WHAT IS NEEDED
Transcribe the records below from the first line to the line that includes "mb.mesh('meadow_flowers', LF['yellowfl'])), kind='stuff')", inclusive, and omit the pictures.

WORKING DATA

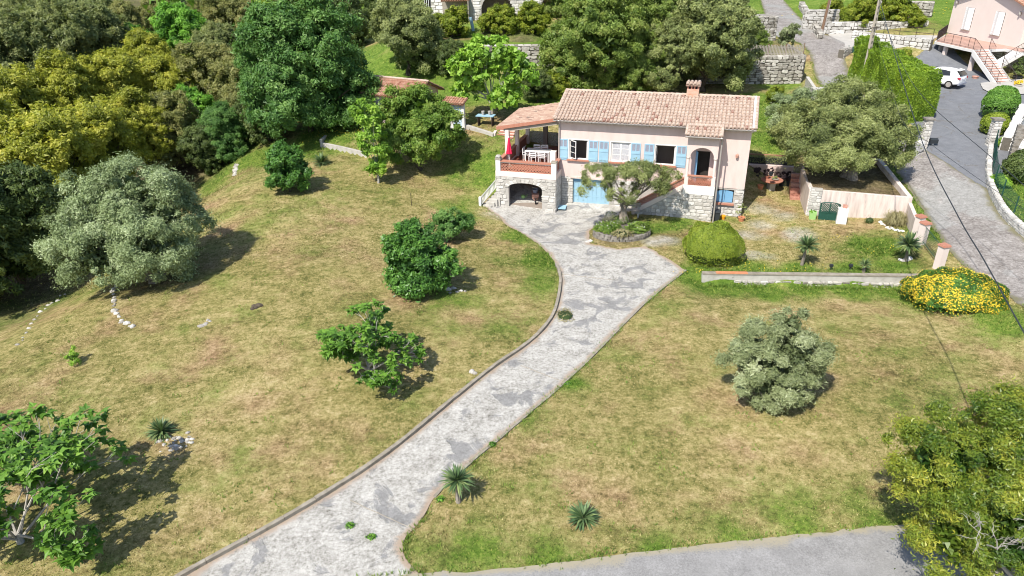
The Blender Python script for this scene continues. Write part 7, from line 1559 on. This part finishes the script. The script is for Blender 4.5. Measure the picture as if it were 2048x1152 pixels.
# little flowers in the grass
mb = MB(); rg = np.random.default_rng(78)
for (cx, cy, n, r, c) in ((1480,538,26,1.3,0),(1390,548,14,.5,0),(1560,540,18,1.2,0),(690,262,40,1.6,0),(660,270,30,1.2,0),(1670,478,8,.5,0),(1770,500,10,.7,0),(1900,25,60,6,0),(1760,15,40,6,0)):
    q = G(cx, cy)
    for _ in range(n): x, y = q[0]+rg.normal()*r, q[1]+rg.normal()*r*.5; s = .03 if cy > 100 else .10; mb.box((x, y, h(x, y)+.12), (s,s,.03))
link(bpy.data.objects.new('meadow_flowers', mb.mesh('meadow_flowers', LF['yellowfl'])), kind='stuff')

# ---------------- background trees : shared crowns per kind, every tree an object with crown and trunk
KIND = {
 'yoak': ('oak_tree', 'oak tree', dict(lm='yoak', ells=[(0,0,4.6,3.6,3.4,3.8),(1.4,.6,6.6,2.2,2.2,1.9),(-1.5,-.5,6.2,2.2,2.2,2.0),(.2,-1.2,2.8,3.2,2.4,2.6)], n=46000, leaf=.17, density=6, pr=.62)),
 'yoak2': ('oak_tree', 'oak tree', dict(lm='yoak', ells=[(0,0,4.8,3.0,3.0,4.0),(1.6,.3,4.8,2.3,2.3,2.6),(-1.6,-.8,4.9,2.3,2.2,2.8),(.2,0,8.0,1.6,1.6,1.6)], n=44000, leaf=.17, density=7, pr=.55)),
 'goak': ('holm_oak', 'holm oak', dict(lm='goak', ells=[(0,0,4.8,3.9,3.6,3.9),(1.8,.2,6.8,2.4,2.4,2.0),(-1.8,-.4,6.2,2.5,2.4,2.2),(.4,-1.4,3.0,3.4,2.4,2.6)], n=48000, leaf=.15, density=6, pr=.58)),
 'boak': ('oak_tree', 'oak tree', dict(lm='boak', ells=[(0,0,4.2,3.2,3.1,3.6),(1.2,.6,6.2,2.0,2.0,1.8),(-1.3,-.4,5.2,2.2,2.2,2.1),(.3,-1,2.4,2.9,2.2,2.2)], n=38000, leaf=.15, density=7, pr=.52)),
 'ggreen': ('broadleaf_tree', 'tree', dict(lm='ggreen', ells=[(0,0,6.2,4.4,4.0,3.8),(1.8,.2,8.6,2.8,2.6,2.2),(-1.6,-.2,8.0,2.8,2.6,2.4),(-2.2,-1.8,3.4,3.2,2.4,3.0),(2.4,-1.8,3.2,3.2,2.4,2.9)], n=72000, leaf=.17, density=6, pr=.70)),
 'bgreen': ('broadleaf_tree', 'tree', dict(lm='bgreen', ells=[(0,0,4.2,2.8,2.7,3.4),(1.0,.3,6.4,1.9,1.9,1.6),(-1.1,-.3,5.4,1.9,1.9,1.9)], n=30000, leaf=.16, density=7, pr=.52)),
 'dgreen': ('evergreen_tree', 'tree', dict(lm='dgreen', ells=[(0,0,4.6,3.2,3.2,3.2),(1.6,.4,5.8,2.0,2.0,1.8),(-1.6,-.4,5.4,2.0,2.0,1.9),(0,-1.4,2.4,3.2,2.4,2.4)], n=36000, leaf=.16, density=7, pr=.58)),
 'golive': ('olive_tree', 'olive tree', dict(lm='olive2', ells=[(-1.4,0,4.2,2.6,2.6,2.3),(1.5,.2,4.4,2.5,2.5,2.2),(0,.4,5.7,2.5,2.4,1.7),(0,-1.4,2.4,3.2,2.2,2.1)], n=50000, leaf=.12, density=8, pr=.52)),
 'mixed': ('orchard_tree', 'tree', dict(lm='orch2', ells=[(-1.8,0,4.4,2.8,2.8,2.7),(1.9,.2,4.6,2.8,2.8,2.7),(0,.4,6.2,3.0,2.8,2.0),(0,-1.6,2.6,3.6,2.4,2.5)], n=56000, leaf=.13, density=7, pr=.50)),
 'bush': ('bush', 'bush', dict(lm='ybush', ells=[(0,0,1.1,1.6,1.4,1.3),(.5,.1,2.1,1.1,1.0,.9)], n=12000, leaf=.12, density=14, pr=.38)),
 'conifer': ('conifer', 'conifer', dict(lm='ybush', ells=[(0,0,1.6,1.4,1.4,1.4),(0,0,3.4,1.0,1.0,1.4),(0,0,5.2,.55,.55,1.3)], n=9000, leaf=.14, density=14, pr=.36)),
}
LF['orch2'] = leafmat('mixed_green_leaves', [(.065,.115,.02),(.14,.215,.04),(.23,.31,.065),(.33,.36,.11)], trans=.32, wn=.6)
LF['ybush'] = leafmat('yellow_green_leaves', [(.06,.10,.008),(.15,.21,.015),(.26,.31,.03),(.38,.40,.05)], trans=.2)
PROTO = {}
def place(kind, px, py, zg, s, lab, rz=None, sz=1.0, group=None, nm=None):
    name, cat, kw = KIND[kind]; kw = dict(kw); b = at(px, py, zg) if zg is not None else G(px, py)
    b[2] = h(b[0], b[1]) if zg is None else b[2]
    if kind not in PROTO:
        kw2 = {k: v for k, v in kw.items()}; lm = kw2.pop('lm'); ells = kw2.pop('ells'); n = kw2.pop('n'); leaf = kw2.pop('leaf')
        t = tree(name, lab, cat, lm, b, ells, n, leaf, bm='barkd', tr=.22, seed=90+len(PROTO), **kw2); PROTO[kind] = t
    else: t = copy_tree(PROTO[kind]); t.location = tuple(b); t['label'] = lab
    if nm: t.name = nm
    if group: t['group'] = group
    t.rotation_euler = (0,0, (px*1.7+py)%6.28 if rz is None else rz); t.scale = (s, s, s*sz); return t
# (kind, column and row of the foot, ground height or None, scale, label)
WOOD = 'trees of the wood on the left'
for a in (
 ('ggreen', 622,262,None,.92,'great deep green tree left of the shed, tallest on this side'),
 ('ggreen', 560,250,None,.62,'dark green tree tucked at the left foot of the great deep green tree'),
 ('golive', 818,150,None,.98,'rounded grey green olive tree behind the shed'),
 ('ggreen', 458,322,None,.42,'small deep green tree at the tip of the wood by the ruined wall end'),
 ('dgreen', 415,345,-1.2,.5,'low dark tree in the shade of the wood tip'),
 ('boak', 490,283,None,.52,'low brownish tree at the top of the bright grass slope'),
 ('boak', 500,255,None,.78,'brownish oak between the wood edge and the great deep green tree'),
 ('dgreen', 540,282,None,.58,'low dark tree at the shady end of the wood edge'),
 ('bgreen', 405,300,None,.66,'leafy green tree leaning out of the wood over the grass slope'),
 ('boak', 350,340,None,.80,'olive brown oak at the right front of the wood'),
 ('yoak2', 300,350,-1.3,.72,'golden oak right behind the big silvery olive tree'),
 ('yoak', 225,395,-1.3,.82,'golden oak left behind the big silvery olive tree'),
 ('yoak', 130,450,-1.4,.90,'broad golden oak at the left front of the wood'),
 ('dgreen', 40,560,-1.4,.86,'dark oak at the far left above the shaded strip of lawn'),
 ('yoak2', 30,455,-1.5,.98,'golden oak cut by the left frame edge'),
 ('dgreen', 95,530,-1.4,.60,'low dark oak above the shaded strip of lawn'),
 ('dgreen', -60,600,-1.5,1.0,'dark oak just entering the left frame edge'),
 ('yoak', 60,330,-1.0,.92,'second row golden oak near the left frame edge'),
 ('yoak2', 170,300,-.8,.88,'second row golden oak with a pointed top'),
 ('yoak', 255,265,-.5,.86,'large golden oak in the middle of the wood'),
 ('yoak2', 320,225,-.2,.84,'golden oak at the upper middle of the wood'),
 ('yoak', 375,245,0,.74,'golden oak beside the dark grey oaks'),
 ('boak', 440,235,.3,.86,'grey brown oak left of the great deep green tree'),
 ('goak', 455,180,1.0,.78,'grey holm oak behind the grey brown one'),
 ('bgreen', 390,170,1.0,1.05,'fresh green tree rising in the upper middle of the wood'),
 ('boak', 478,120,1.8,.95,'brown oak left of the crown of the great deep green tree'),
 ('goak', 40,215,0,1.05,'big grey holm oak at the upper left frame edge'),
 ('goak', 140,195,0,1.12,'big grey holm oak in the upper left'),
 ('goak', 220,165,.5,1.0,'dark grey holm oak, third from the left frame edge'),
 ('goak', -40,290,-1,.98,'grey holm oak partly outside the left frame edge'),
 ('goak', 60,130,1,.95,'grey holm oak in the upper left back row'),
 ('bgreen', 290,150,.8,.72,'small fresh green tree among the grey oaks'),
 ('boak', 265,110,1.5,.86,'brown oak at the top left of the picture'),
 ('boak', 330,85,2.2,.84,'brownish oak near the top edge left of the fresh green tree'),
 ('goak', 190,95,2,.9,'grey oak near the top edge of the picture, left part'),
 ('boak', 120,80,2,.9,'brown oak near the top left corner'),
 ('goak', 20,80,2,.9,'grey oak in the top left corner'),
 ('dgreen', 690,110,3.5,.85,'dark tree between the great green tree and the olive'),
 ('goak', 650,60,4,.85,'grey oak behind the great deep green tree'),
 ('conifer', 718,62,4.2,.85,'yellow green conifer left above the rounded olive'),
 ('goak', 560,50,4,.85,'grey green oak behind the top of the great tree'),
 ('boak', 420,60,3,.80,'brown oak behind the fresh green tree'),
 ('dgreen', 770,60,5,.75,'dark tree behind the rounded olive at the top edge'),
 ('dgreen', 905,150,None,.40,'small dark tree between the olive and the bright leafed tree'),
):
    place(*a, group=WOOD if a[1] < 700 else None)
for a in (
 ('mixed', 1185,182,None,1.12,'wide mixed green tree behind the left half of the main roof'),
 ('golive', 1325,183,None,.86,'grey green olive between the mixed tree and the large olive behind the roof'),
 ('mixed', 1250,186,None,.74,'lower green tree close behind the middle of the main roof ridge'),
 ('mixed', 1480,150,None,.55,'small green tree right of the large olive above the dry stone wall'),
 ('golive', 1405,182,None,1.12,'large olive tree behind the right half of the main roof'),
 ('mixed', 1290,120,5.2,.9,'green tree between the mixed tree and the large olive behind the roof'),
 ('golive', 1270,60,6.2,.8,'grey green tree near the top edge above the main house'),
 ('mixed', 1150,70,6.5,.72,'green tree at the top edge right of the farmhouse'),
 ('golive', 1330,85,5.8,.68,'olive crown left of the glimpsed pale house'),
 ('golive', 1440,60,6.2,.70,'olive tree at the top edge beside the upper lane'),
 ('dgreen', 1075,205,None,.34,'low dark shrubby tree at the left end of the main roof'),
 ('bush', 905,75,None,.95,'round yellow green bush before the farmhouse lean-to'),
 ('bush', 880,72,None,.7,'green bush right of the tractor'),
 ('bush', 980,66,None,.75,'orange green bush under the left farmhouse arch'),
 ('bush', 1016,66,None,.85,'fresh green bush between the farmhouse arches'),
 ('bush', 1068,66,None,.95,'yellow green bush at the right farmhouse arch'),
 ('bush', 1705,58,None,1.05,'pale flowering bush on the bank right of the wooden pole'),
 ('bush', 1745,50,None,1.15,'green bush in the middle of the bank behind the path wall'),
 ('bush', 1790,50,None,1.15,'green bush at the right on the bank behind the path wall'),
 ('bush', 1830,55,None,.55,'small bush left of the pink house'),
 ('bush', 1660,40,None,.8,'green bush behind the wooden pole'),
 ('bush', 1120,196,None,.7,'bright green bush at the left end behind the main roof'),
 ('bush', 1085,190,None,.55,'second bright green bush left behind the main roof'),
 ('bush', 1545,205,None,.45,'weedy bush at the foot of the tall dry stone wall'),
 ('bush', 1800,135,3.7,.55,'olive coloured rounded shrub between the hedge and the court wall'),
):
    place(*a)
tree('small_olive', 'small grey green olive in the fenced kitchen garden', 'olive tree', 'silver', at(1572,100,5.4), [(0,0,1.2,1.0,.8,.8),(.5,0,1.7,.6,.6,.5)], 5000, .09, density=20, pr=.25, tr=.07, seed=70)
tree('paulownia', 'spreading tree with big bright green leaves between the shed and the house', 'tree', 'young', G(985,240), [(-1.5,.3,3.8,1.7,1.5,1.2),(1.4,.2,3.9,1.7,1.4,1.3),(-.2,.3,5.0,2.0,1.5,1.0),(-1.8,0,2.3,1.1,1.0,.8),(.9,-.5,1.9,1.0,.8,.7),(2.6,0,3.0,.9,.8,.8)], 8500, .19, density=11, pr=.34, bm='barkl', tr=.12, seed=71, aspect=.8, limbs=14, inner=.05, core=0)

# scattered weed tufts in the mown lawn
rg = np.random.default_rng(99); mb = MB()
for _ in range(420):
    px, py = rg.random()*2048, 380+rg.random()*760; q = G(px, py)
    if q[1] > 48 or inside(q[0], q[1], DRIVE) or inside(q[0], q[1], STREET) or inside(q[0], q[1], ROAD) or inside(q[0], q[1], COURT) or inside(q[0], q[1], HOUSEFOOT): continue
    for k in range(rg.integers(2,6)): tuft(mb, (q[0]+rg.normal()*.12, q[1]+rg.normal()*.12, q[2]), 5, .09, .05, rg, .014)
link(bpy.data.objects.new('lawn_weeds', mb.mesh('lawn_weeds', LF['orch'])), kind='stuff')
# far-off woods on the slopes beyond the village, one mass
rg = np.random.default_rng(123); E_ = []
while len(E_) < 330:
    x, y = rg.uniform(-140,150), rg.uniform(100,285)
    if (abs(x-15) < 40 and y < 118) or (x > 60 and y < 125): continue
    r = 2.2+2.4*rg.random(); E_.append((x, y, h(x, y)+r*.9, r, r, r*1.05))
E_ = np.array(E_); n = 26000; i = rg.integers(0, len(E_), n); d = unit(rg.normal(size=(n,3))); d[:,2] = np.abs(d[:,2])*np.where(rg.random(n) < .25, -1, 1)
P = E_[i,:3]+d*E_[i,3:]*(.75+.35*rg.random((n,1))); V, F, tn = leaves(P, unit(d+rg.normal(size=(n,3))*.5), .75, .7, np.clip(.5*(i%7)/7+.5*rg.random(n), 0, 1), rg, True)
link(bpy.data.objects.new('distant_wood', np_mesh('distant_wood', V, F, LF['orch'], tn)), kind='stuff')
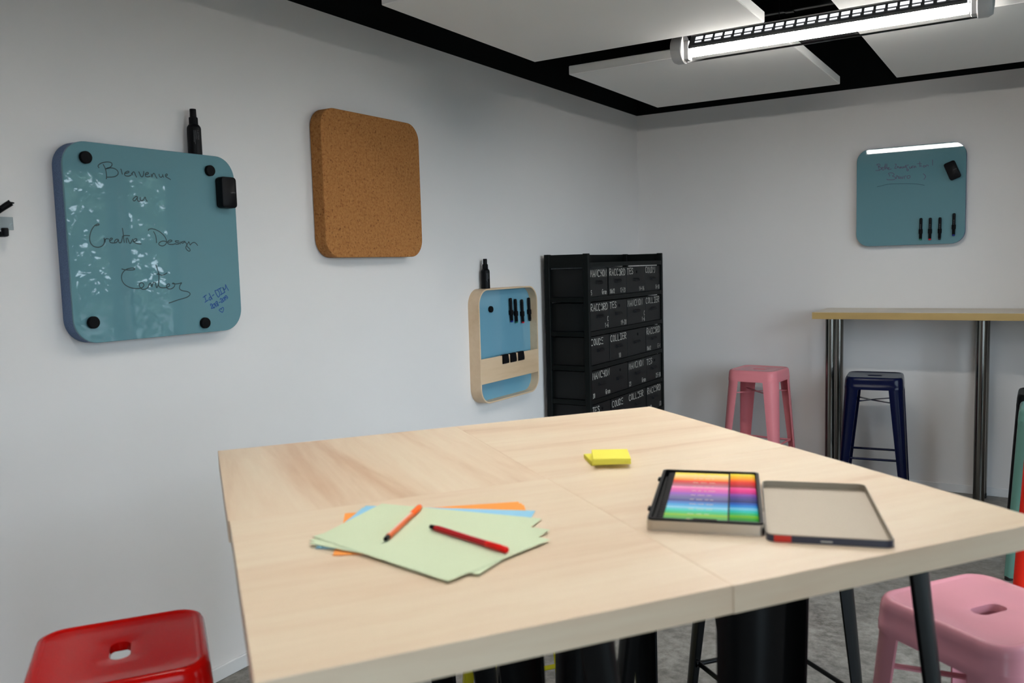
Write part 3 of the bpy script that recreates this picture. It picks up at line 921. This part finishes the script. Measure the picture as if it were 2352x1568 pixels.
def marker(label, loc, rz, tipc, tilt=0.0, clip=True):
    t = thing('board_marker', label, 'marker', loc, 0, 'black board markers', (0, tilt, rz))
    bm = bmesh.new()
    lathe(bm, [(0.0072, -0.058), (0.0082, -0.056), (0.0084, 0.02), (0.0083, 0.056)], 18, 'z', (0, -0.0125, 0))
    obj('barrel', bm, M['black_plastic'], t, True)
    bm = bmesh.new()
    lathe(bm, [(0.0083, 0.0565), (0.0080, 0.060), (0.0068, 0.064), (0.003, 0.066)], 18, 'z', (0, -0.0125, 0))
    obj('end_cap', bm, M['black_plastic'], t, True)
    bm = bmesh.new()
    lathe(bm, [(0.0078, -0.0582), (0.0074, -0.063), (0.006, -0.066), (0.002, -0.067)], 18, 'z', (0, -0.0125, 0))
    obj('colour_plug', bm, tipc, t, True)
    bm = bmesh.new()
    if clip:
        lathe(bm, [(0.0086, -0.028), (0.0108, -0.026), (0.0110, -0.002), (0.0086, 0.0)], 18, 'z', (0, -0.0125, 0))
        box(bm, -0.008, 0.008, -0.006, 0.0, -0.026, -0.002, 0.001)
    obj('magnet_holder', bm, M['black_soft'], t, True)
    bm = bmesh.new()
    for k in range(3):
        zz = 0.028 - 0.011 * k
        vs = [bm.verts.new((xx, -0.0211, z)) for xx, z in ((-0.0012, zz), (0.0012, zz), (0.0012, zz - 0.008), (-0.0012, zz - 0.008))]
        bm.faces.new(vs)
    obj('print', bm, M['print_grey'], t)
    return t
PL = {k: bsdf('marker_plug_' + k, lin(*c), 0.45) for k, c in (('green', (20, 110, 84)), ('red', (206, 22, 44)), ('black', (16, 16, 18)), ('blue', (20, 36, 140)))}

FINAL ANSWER
The Blender Python script for this scene continues. Write part 7, from line 1559 on. This part finishes the script. The script is for Blender 4.5. Measure the picture as if it were 2048x1152 pixels.
# little flowers in the grass
mb = MB(); rg = np.random.default_rng(78)
for (cx, cy, n, r, c) in ((1480,538,26,1.3,0),(1390,548,14,.5,0),(1560,540,18,1.2,0),(690,262,40,1.6,0),(660,270,30,1.2,0),(1670,478,8,.5,0),(1770,500,10,.7,0),(1900,25,60,6,0),(1760,15,40,6,0)):
    q = G(cx, cy)
    for _ in range(n): x, y = q[0]+rg.normal()*r, q[1]+rg.normal()*r*.5; s = .03 if cy > 100 else .10; mb.box((x, y, h(x, y)+.12), (s,s,.03))
link(bpy.data.objects.new('meadow_flowers', mb.mesh('meadow_flowers', LF['yellowfl'])), kind='stuff')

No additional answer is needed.